Con questo non voglio assolutamente dire che la Formula E sia migliore della Formula 1, ma credo che il tutto dipenda sempre dal come ci si pone di fronte a qualcosa di nuovo. Prima che nascesse ero scettico su questo tipo di serie, ma ho voluto darle il beneficio del dubbio. Alla quarta stagione i miglioramenti ci sono e la prospettiva futura è ancora migliore.

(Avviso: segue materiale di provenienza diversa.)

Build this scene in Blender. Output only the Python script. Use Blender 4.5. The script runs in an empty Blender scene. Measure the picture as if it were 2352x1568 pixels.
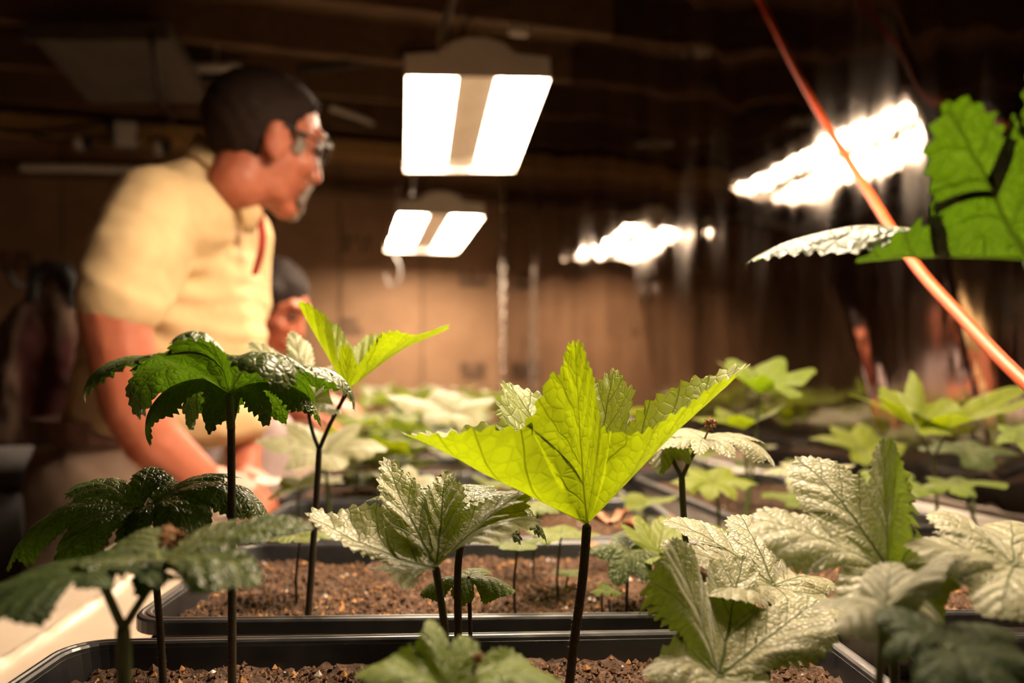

Ma quel che colpisce è che le grandi Case, quelle che da anni snobbano la F1 o sono scappate dal WEC, si sono attrezzate per entrare a farne parte: si vocifera che il numero di monoposto possa aumentare in breve da 20 a 24. Anche le televisioni si sono mosse: in Italia da quest’anno Mediaset per il Digitale ed Eurosport per il satellite trasmettono Live. 

Insomma, “macchinette”, “minipimer” ma intanto la Formula E fa strada. E poi c’è sempre un concetto molto semplice che a volte basterebbe seguire: è rispettabile che un qualcosa possa non piacere ma, appurato questo, basta non seguire. Perché altrimenti criticare continuamente è provocazione fine a se stessa.